Sahar Soheilisadigh

Fragments

August 14 - 25th, 2023

Gordon Snelgrove Gallery, open Monday to Friday, between 10-4pm

Closing Reception: Friday August 25th, at 7pm

Fragments is a sound and video installation that explores synesthetic experiences of everyday life. This installation is the result of my aspiration to discover a shared means of communication, a language that transcends geographical barriers, cultural influences, and symbolic representations—a language that exists even before meaning. Making sense of the external world begins with sensation and experiencing it through our senses of sight, hearing, smell, taste, touch, and more. In my artistic practice, I employ light, shadows, sound, and silence to design sensory experiences for my viewer, embracing the act of pure sensation. Fascinated by the mysteries of human perception, I am particularly inspired by a rare neurological phenomenon called Coloured Hearing, which involves a visual perception of sound in shapes, colours and movements. Although not many people experience synesthesia, everyone can make synesthetic associations due to the engagement of all our senses in the creation of a sensory experience. The multisensory attribute of perception enables us to generate and comprehend metaphors and create visual mental images of objects, events and environments. Having mostly practiced in the domain of photography, I learned how to experience the outside world as an observer. In this video and sound installation, I adopt the perspective of an observer to discuss the ideas of nostalgia, pre-linguistic communication, solitude, displacement, intergenerational trauma, and public and private spaces. As a non-synesthete artist, I drew inspiration from my childhood memories to produce Fragments based on my sensory experiences of daily life, which are only fragments of reality.

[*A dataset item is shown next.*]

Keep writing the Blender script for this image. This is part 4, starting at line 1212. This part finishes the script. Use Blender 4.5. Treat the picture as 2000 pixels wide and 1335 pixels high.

Sahar Soheilisadigh, Trees, 30 minutes, video, 2022.

About the Artist

Sahar Soheilisadigh is a multidisciplinary Iranian artist currently residing in Saskatchewan. She has earned her MA and BA in Visual Communication Design and is an MFA candidate at the University of Saskatchewan. Having been trained as a graphic designer and a photographer, she delves into the synesthetic aspects of everyday life. Her primary focus in her artistic practice lies in exploring metaphor and the multisensory nature of perception, as well as the significant role memory plays in recalling sensory encounters. In her digital works of art, she employs sound, silence, light, and shadows to initiate discussions on a wide range of themes, including nostalgia, pre-linguistic communication, solitude, displacement, intergenerational trauma, identity, and public and private spaces. Having mostly practiced as a photographer throughout these years, she takes the perspective of a passive observer to design sensory experiences for her audience and to put them in a physical and emotional context.